MAGA followers on social media had a sharp response to the update and unleashed their responses at Collins.

"You’re a disgrace to the Republican Party! A real traitor," user George G., who has described himself as "MAGA all the way!" wrote on X.

"This is a betrayal of your voters if true," Jared Howe, HVAC specialist, wrote on X.

"Treasonous traitor," pro-MAGA user MJTruthUltra wrote on X.

"You are a communist scumbag," user Banjew George wrote on X.

"They should've stayed long enough to investigate you," user Chicago1Ray, who has described himself as "MAGA 100%" wrote on X.

"Resign," user Charlie Heidel wrote on X.

"You should resign immediately!! You are failing the people of Maine!!" User Roy Wimbish wrote on X.

President Donald Trump used Sen. Elizabeth Warren's (D-MA) tribute to Alex Pretti in an attempt to smear the slain 37-year-old nurse.

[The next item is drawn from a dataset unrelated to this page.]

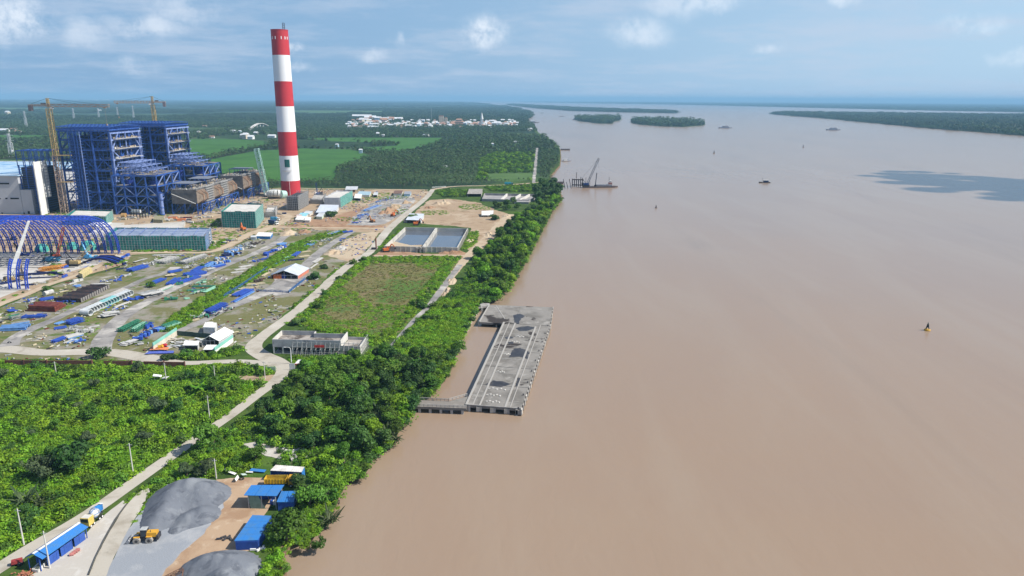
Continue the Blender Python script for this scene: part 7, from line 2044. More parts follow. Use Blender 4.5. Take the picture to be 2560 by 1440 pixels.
t = thing("brick_heap", "small heap of red bricks at the bottom left corner", "brick heap", P(64, 1437)); rg = random.Random(2)
for i in range(60):
 b = P(64, 1437) + Vector((rg.gauss(0, .9), rg.gauss(0, .7), .1 + rg.uniform(0, .6))); MB().box(b, (.5, .25, .2), rg.uniform(0, 3)).build("brick", M("brick_red", (.42, .17, .10), .9), t)
t = thing("lane_kerb", "thin dark kerb edge with weeds along the concrete lane", "kerb", P(270, 1345))
kp = PL([(318, 1262), (290, 1300), (262, 1350), (240, 1395), (222, 1440)])
for a, b in zip(kp[:-1], kp[1:]): MB().beam(a + Vector((0, 0, .3)), b + Vector((0, 0, .3)), .25, .6).build("kerb_stone", M("dark_kerb", (.10, .10, .09), .9), t)

# ---- concrete mixer truck
a, b = P(214, 1322), P(256, 1286); u = (b - a).normalized(); rz = math.atan2(u.y, u.x); nn = Vector((-u.y, u.x, 0)); c = (a + b) / 2; L = (b - a).length
t = thing("mixer_truck", "blue and white concrete mixer truck with a yellow cab beyond the long shed", "mixer truck", a)
MB().box(c + U * 1.05, (L * .95, 1.0, .4), rz).build("chassis", DARK, t)
MIXB = M("mixer_blue", (.03, .20, .52), .45)
cb = MB().box(a + u * 1.1 + U * 2.0, (2.2, 2.5, 2.4), rz).build("cab", M("cab_yellow", (.70, .54, .14), .5), t)
MB().box(a - u * .02 + U * 2.5, (.08, 2.2, 1.0), rz).build("windscreen", GLASS, cb); MB().box(a + u * 1.1 + U * 3.24, (1.8, 2.2, .1), rz).build("cab_roof", CONCW, cb)
d0, d1 = a + u * 3.0 + U * 2.0, a + u * (L - .6) + U * 3.2
ax = (d1 - d0).normalized(); ra = nn; rb = ax.cross(ra)
prof = [(0, .5), (.06, 1.0), (.35, 1.35), (.55, 1.3), (.92, .62), (1, .5)]; nseg = 20
for lo, hi, m_, nm in ((0, 3, MIXB, "drum_rear"), (2, 5, M("mixer_white", (.72, .73, .74), .45), "drum_front")):
 mb = MB(); vs = []
 for f, r in prof[lo:hi + 1]:
  o = d0 + (d1 - d0) * f
  for k in range(nseg): an = 2 * math.pi * k / nseg; vs.append(o + ra * (r * math.cos(an)) + rb * (r * math.sin(an)))
 rows = hi - lo
 mb.add(vs, [(i * nseg + k, i * nseg + (k + 1) % nseg, (i + 1) * nseg + (k + 1) % nseg, (i + 1) * nseg + k) for i in range(rows) for k in range(nseg)])
 mb.build(nm, M("mixer_white", (.72, .73, .74)) if nm == "drum_rear" else MIXB, t, smooth=True)
mb = MB()
for k in range(10):
 an = 2 * math.pi * k / 10; prev = None
 for i, (f, r) in enumerate(prof[1:5]):
  an2 = an + f * 1.4; p = d0 + (d1 - d0) * f + ra * ((r + .02) * math.cos(an2)) + rb * ((r + .02) * math.sin(an2))
  if prev is not None and k % 2 == 0: mb.beam(prev, p, .22, .08)
  prev = p
mb.build("drum_stripe", MIXB, t, kind="stuff")
MB().box(d1 + u * .2 + U * -.6, (.9, 1.0, 1.8), rz).build("chute_frame", MIXB, t); MB().box(d1 + u * .3 + U * .55, (1.1, 1.2, .12), rz, .3).build("hopper", WHITE, t)
for i in (.10, .30, .62, .78):
 for k in (-1, 1):
  w = a + u * (L * i) + nn * 1.05 * k + U * .52; wh = MB().cyl(w - nn * .2, w + nn * .2, .52, n=14).build("wheel", TYRE, t); MB().cyl(w - nn * .22, w + nn * .22, .28, n=10).build("rim", WHITE, wh)

# ---- blue roofed open shed, container office, white shed, tipper lorry
zt = ZG + 4.6
q = [P(610, 1239, zt), P(692, 1241, zt), P(711, 1213, zt), P(629, 1213.5, zt)]
t = thing("open_shed", "flat bright blue roofed open shed with a green side screen", "shed", gx(q[0]))
for i in range(3): roof_plane([lerp(q[0], q[1], i / 3), lerp(q[0], q[1], (i + 1) / 3 - .004), lerp(q[3], q[2], (i + 1) / 3 - .004), lerp(q[3], q[2], i / 3)], "roof_sheet", BR_, 4, t)
for uu in (.1, .5, .93):
 for vv in (.08, .9): MB().box(gx(qpt(q, uu, vv)) + Vector((0, 0, 2.25)), (.2, .2, 4.5)).build("post", SCAF, t)
a, b = gx(qpt(q, .16, .06)), gx(qpt(q, .62, .06)); MB().hexa([a, b, b + Vector((0, .1, 0)), a + Vector((0, .1, 0))], [a + Vector((-.8, .3, 4.4)), b + Vector((-2.2, .3, 4.4)), b + Vector((-2.2, .4, 4.4)), a + Vector((-.8, .4, 4.4))]).build("side_screen", M("sage_screen", (.20, .30, .24), .8, (.15, .24, .19), .8), t)
a, b = gx(qpt(q, .1, .92)), gx(qpt(q, .95, .92)); MB().prism([a, b, b + Vector((0, .1, 0)), a + Vector((0, .1, 0))], ZG, ZG + 3).build("back_wall", BW, t)
for k in range(3): MB().box(gx(qpt(q, .7 + .09 * k, .5)) + Vector((0, 0, .7)), (1.0, .8, 1.4), .3 * k).build("stored_drum", [BW, WHITE, DARK][k], t)
zt = ZG + 3.0
q = [P(692, 1256, zt), P(735, 1256, zt), P(741, 1228, zt), P(704, 1229, zt)]
t = thing("low_shed", "lower blue roofed shed under the riverside tree, right of the open shed", "shed", gx(q[0]))
for i in range(2): roof_plane([lerp(q[0], q[1], i / 2), lerp(q[0], q[1], (i + 1) / 2 - .004), lerp(q[3], q[2], (i + 1) / 2 - .004), lerp(q[3], q[2], i / 2)], "roof_sheet", BR_, 4, t)
MB().prism([gx(v) + (gx(sum(q, Vector()) / 4) - gx(v)) * .06 for v in q], ZG, zt - .1).build("walls", BW, t)
zt = ZG + 2.9
q = [P(588, 1353, zt), P(645, 1351, zt), P(678, 1290, zt), P(634, 1288, zt)]
t = thing("blue_container", "deep blue corrugated container office beside the big riverside tree", "container", gx(q[0]))
MB().prism([gx(v) for v in q], ZG, zt - .12).build("box", BW, t)
for i in range(4): roof_plane([lerp(q[0], q[3], i / 4) + (q[0] - q[1]).normalized() * .2, lerp(q[1], q[2], i / 4), lerp(q[1], q[2], (i + 1) / 4 - .004), lerp(q[0], q[3], (i + 1) / 4 - .004) + (q[0] - q[1]).normalized() * .2], "roof_sheet", BR_, 3, t)
mb = MB()
for i in range(22): mb.box(gx(lerp(q[0], q[1], (i + .5) / 22)) + Vector((0, -.06, 1.4)), (.14, .1, 2.6))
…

In a Truth Social post on Thursday, Trump shared a video of what was thought to be Pretti getting into an altercation with DHS agents days before his death.

"Caring for people was at the core of who he was," Warren says in the video. "He was incapable of causing harm. Alex carried patience, compassion, and calm as a steady light within him."

As Warren speaks, Pretti appears engaged in a scuffle with law enforcement days before he was killed.

"Even at the very end, that light was there. I recognized his familiar stillness and signature calm composure," the senator notes.

Trump also shared remarks from one of his fans, calling the video "The Story of Alex Pretti."

Asked about Pretti earlier this week, Trump replied, "I love everybody. I love all of our people. I love his family. And it's a very sad situation."